Historic or futuristic, natural or manmade – all textures and patterns are both decorative and purposeful in conveying meaning.
Texture often falls into the background as we’re perceiving a design or object, but it’s integral in conveying a sense of quality, tone and purpose. A smooth plastic conveys something different to a machined aluminium surface of an iPhone, for example.
In the design arena, textures and patterns can be brought in as recurring visual elements that add a richness and depth to a design, and communicate a theme in combination with colours, shapes and typography.
I developed this abstract pattern as a visual element for use in TMP materials. It symbolises a transition from chaos to structure, organisation, and routine. It’s subtle, and doesn’t interfere with other elements – but it enriches designs with a little extra depth, and becomes a recurring motif that unifies our designs.
A pattern can be colourful or monochromatic, simple or complex, it’s just important that it supports your brand, is reusable and timeless (won’t become stale when used repeatedly), and is versatile enough to be used on big and small screens alike.
Your ‘brand’ is just an idea in your audience’s head. You help shape that through your actions, the words you choose and the visuals you use to present yourself.
Through these elements you convey a series of associations to your audience: what you stand for, how you do business, your brand’s attitude and outlook on the world.
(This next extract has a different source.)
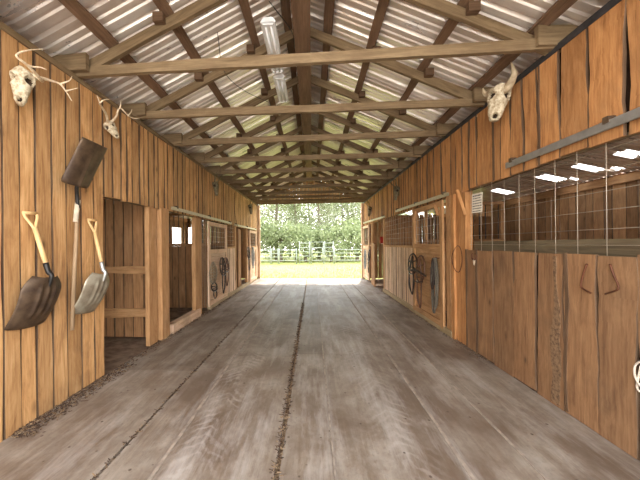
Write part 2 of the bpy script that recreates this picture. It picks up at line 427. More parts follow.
# ---------------------------------------------------------------- board walls
def boards(mb, X, y0, y1, z0, z1, wmin, wmax, seed, wob=.008, gap=.006, side=1, bark_shade=0.0, endcut=.01, n=14, widths=None, mi=0, t=.024, step=.010, edge=2):
    r = random.Random(seed); y = y0; k = 0
    while y < y1-.02:
        w = widths[k] if widths and k < len(widths) else r.uniform(wmin, wmax)
        k += 1
        w = min(w, y1-y)
        if y1-(y+w) < wmin*.5: w = y1-y
        off = r.uniform(0, step)*side
        mb.plank((X+off, y+w/2, z0), (0, 0, 1), (0, 1, 0), (1, 0, 0), z1-z0, w-gap, t, n=n, wob=wob, endcut=endcut, rnd=r, m=mi, twist=r.uniform(-.03, .03), edge=edge)
        if r.random() < bark_shade:   # a strip of bark left on the edge of the slab
            mb.plank((X+off+.006*side, y+w-.012-gap, z0), (0, 0, 1), (0, 1, 0), (1, 0, 0), z1-z0, .03, t, n=n*2, wob=.03, endcut=endcut, rnd=r, m=2)
        y += w

def edges(xs, py, X, ya, yb):
    ys = sorted(at(x, py, X).y for x in xs)
    ys = [y for y in ys if ya+.05 < y < yb-.05]
    ys = [ya]+ys+[yb]
    return [b_-a_ for a_, b_ in zip(ys, ys[1:])]
def fill(ya, first, wm, seed):
    r = random.Random(seed); o = []; y = ya
    while first-y > wm*1.5: w = r.uniform(wm*.9, wm*1.1); o.append(w); y += w
    o.append(first-y); return o
# left wall
mb = MB()
XF = XL-.012
yl = at(1, 200, XL).y
boards(mb, XF, Y0, 3.02, .01, EAVE, .115, .15, 11, wob=.008, gap=.007, bark_shade=.05, widths=fill(Y0, yl, .14, 3)+edges([19, 35, 51, 65.5, 80, 93], 200, XL, yl, 3.02))
boards(mb, XF, 3.02, 11.9, HL, EAVE, .10, .19, 12, wob=.018, gap=.018, bark_shade=.16, n=8)
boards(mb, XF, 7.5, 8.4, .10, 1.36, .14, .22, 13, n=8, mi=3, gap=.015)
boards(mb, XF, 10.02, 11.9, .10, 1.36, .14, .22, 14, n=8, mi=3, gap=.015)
mb.box((XL-.034, (Y0+3.02)/2, EAVE/2), (.012, 3.02-Y0, EAVE-.06), m=1)
mb.box((XL-.034, (3.02+Y1)/2-.06, (HL+EAVE)/2), (.012, Y1-3.02-.14, EAVE-HL-.06), m=1)
struct('wall_left', mb, [M['wall'], M['gap'], M['bark'], M['paleboard']])
# right wall
mb = MB(); XG = XR+.012
rw = [.30, .27, .27, .22, .20, .27, .24, .25, .22, .20, .22, .24, .16, .16]
yr = at(638, 320, XR).y
boards(mb, XG, Y0, 4.12, .01, 1.35, .2, .28, 21, mi=4, side=-1, wob=.035, gap=.010, bark_shade=.35, widths=fill(Y0, yr, .27, 4)+edges([598, 565, 537, 514, 494, 477, 463], 320, XR, yr, 4.12))
yr = at(627, 90, XR).y
boards(mb, XG, Y0, 11.9, HR, EAVE+.02, .13, .2, 22, side=-1, wob=.035, gap=.014, bark_shade=.2, n=12, widths=fill(Y0, yr, .27, 5)+edges([588, 560, 537, 523, 511, 501, 492], 100, XR, yr, yr+1.75))
boards(mb, XG, 6.2, 8.62, .03, 1.36, .12, .18, 23, side=-1, n=8, mi=3, gap=.014)
mb.plank((XR-.004, at(556, 320, XR).y, .02), (0, 0, 1), (0, 1, 0), (-1, 0, 0), 1.30, .07, .012, n=40, wob=.06, m=5)
mb.box((XR+.034, (Y0+4.12)/2, .68), (.012, 4.12-Y0, 1.28), m=1)
mb.box((XR+.034, (Y0+11.9)/2, (HR+EAVE)/2), (.012, 11.9-Y0, EAVE-HR-.06), m=1)
struct('wall_right', mb, [M['wallR'], M['gap'], M['bark'], M['paleboard'], M['lowR'], M['barkpatch']])

# outer walls of the stall rows: boards with daylight between them
def outer(X, name, seed, side, zt, windows=()):
    r = random.Random(seed); mb = MB(); y = Y0
    while y < Y1-.02:
        w = r.uniform(.14, .22); w = min(w, Y1-y)
        g = r.choice([.001, .002, .003, .012])
        if any(a_ < y+w/2 < b_ for a_, b_ in windows):   # boards cut away for a window slot
            mb.plank((X, y+w/2, -.02), (0, 0, 1), (0, 1, 0), (1, 0, 0), 1.35, w-g, .024, n=6, wob=.008, rnd=r, edge=1)
            mb.plank((X, y+w/2, 2.15), (0, 0, 1), (0, 1, 0), (1, 0, 0), zt-2.17, w-g, .024, n=6, wob=.008, rnd=r, edge=1)
        else: mb.plank((X, y+w/2, -.02), (0, 0, 1), (0, 1, 0), (1, 0, 0), zt, w-g, .024, n=6, wob=.008, rnd=r, edge=1)
        y += w
    for z in (.5, 1.25, zt-.12): mb.box((X-.03*side, (Y0+Y1)/2, z), (.04, Y1-Y0, .13))
    struct(name, mb, [M['stall'], M['bark']])
WLEFT = ((10.7, 11.3), (12.3, 12.5)); WRIGHT = ((9.6, 10.0), (10.7, 11.1))
outer(OXL, 'wall_outer_left', 31, -1, 2.60, WLEFT)
outer(OXR, 'wall_outer_right', 32, 1, 2.60, WRIGHT)

# partitions between stalls (across the building)
def partition(name, xa, xb, Y, z1, seed, rails=(), slots=(), wmin=.14, wmax=.2):
    r = random.Random(seed); mb = MB(); x = min(xa, xb); xe = max(xa, xb)
    while x < xe-.01:
        w = min(r.uniform(wmin, wmax), xe-x)
        g = r.choice([.002, .004, .014])
        if any(a_ < x+w/2 < b_ for a_, b_ in slots):
            mb.plank((x+w/2, Y, .0), (0, 0, 1), (1, 0, 0), (0, 1, 0), 1.42, w-g, .025, n=6, wob=.01, rnd=r, edge=1)
            mb.plank((x+w/2, Y, 2.2), (0, 0, 1), (1, 0, 0), (0, 1, 0), z1-2.2, w-g, .025, n=2, wob=.01, rnd=r, edge=1)
        else:
            mb.plank((x+w/2, Y, .0), (0, 0, 1), (1, 0, 0), (0, 1, 0), z1, w-g, .025, n=6, wob=.01, rnd=r, edge=1)
        x += w
    for z in rails: mb.plank((min(xa, xb), Y-.03, z), (1, 0, 0), (0, 0, 1), (0, 1, 0), xe-min(xa, xb), .13, .035, n=8, wob=.012, rnd=r)
    struct(name, mb, [M['stall'], M['bark']])
partition('wall_partition_left_1', OXL, XL-.06, 4.34, 2.2, 41)
partition('wall_partition_left_2', OXL, XL-.06, 6.42, 1.42, 42)
partition('wall_partition_left_3', OXL, XL-.06, 8.95, 1.42, 43)
partition('wall_partition_right_1', XR+.06, OXR, 6.26, 1.45, 44)
partition('wall_partition_right_2', XR+.06, OXR, 8.66, 2.2, 45)
partition('wall_partition_left_0', OXL, XL-.06, Y0+.05, 2.6, 46)
partition('wall_partition_right_0', XR+.06, OXR, Y0+.05, 2.6, 47)
partition('wall_partition_left_4', OXL, XL-.06, 11.95, 2.6, 48, slots=((-5.4, -5.0), (-4.6, -4.35)))
partition('wall_partition_right_3', XR+.06, OXR, 11.95, 2.6, 49, slots=((4.35, 4.6), (4.8, 5.1)))

# ---------------------------------------------------------------- roof
def prof():
    # one 0.305 m period of a ribbed roofing sheet: (offset along the barn, height)
    return [(0, 0), (.014, .034), (.040, .034), (.058, 0), (.108, 0), (.120, .015), (.140, .015), (.154, 0), (.192, 0), (.204, .015), (.224, .015), (.238, 0)]
def sheet(mb, path, y0, y1, holes=()):
    ys = []; y = y0
    while y < y1:
        for o, h in prof():
            if y+o < y1: ys.append((y+o, h))
        y += .305
    rings = []
    for (yy, h) in ys:
        rings.append([V((x, yy, z+h)) for x, z in path])
    mb.loft(rings, closed_ring=False, cap=False, smooth=False)
    if holes:
        ds = set()
        for i, f in enumerate(mb.f):
            c = sum((mb.v[q] for q in f), V())/len(f)
            if any(h[0] < c.x < h[1] and h[2] < c.y < h[3] for h in holes): ds.add(i)
        for at_ in ('f', 'uv', 'm', 'sm'): setattr(mb, at_, [q for i, q in enumerate(getattr(mb, at_)) if i not in ds])
ROOFZ = RZ+.17
zl = ROOFZ-PITCH*(RX-(XL-.12)); zr = ROOFZ-PITCH*((XR+.12)-RX)
def fold(xe, ze, xo):
    p = [(RX+(xe-RX)*k/6, ROOFZ+(ze-ROOFZ)*k/6) for k in range(7)]
    return p+[(xe+(xo-xe)*k/24, ze+(2.52-ze)*k/24) for k in range(1, 25)]
mb = MB(); sheet(mb, fold(XL-.12, zl, OXL-.25), Y0-.1, Y1+.2)
struct('ceiling_left', mb, M['roof'])
holes = [(4.5, 4.87, 7.2, 7.5), (4.5, 4.87, 5.8, 6.07), (4.92, 5.06, 5.68, 5.82), (4.5, 4.87, 5.06, 5.28), (4.92, 5.1, 4.95, 5.1), (4.5, 4.8, 4.36, 4.58), (4.5, 4.87, 8.8, 9.1), (4.5, 4.87, 10.3, 10.6)]
mb = MB(); sheet(mb, fold(XR+.12, zr, OXR+.25), Y0-.1, Y1+.2, holes)
struct('ceiling_right', mb, M['roof'])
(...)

Strike the right tone and you’ll resonate with your target audience – whether that’s corporate professionals, tradespeople, public servants or anything in-between.
The colours you choose, the textures and patterns that carry those colours, and the shapes that contain them, all play their part in conveying to your audience what you’re all about.
Use my tips above to make sure you’re always getting their right impression across – whether your audience realises it or not!